JM: You can’t complain about getting asked about it. You picked it, Swayze.
BNB: But he perfectly summarized the process for so many bands: “There’s not much to it, to be honest, just a stupid fucking stoned joke that turned into a band name.”
JM: I interviewed Alex Ebert recently, who as you may or may not know, is the singer of Edward Sharpe and the Magnetic Zeros—a band that does not include anybody named Edward Sharpe.
BNB: Yup. Do you remember when Buddyhead did that “rules of rock” list a million years ago? It talked about that phenomenon. The rule was that you can’t get mad if you name your band after a person, and people ask you which one of you is that person—i.e., “So is the singer Edward Sharpe?”
JM: Oh yeah, that was funny.
BNB: OK, just a little more. You booked bands for a long time in Milwaukee. Do any names stand out from those days?
JM: Oh here’s one. I think they only played like three shows: Sheepometer. Like somehow measuring sheep?
BNB: That actually made me laugh. I wonder if they pronounced it “sheep-o-meter” or “sheep-om-eter,” like “thermometer”?
JM: I think it was the latter. They were from Milwaukee, people we knew.
BNB: From doing the A.V. Club local calendars for so long, I remember a lot of weird names came out of the Twin Cities. Do you think Milwaukee bands were pretty normal in that regard?
JM: I think so! I can’t really remember too many bad ones standing out.
BNB: Yeah, I think Chicago was that way too. The Twin Cities gave us Gay Witch Abortion and so many others.
JM: That’s a good one. I bet the best band names end up only being used for one show, because they’re so bad they have to break up.
BNB: Or they change it to something way less interesting, which happens all the time as I’m composing the list. A band will start with some ridiculous name, then change it by the time I write about them. But there is no escape from your past! Looking at you, Here Comes Old Vodka Tits.
JM: That’s pretty great, actually. Reminds me of Lasers and Fast and Shit. Weren’t they from Chicago?
BNB: Oh yeah, I can’t remember. Fartbarf. The list goes on.
JM: That kind of name is just cowardly. It’s like, “No one will ever actually like our music, so let’s give them a reason not to.”
BNB: Yeah, speaking of having to explain your name in every interview…
JM: Can I just say that my favorite record of 2020 so far is by a band with a terrible name? Porridge Radio.
BNB: Yeah, that is bad. I’ll add them to my list for consideration!
JM: Yup, and listen to the record cuz it’s great!
BNB: And you check out A. Swayze & the Ghosts!
Many thanks to Josh for chatting and continuing to be the best.
POST-SCRIPTS
I’m following the lead of OG podcast Never Not Funny with the numbering of Band Name Bonus editions. The main BNB newsletter will be numbered, and these will have letters.

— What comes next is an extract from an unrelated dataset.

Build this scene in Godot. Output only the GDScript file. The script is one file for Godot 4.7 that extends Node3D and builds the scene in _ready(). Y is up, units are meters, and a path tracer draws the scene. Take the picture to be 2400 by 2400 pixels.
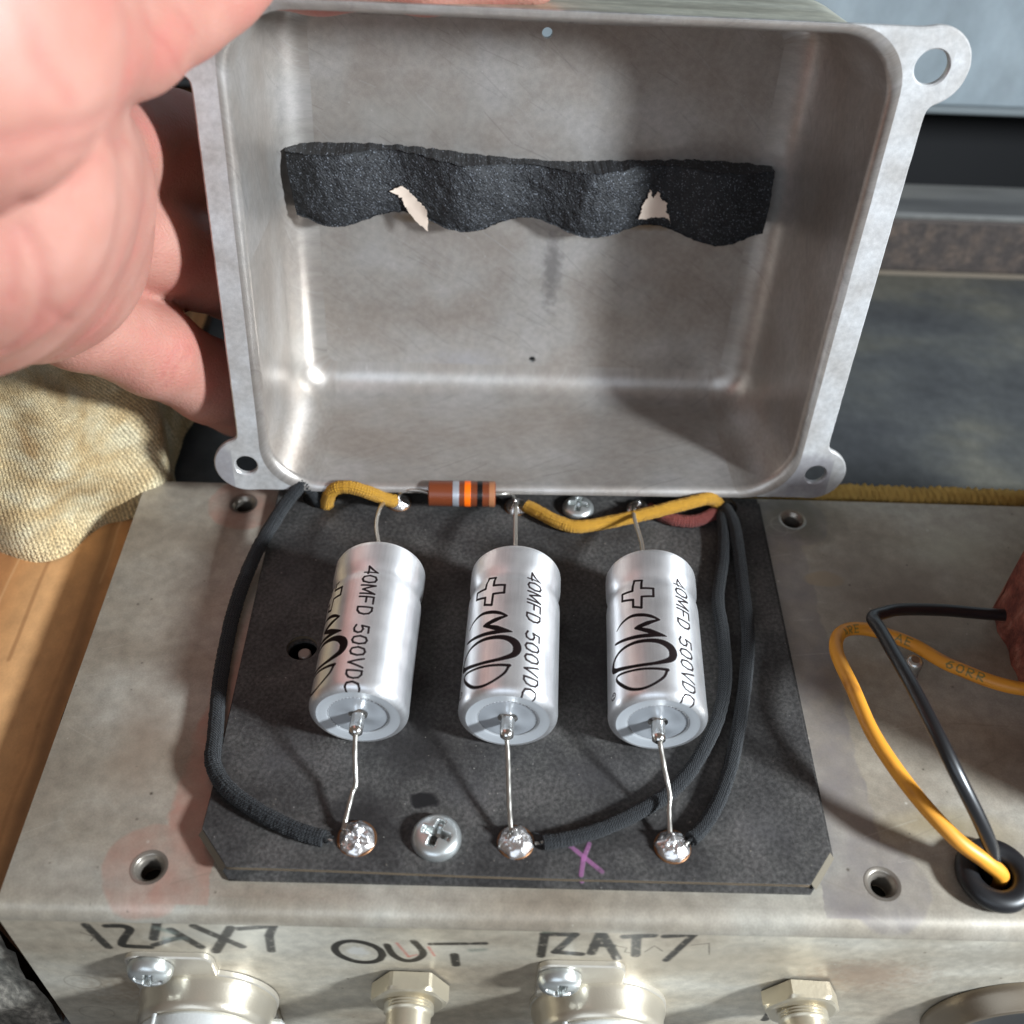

On Never Not Funny Platinum episodes, that turned into a game where people on the show guess what band, singer, actor, etc. host Jimmy Pardo would associate with it, like, “Episode 25S, for Styx.” If someone in the studio matches Jimmy, they win money. No money will exchange hands here, but we’re having a good time, right? Right? Also, if you don’t listen to Never Not Funny, you absolutely should, because it’s great. Related/unrelated: A Winged Victory for the Sullen is a truly terrible name.
The accounts of how Kitchens of Distinction got their name vary, and I couldn’t find anything definitive. Wikipedia, which is always correct, said it came from a company in the band’s hometown. Amoeba Music says it came from a bus advertisement, and I’ve seen versions of that story more.
Turns out the Buddyhead list doesn’t have a rule about using someone’s name for your band name, and I’ve been living a lie for 18 years. It’s still a good rule, though. The a sibling list about the audience rules for rock is also a good read.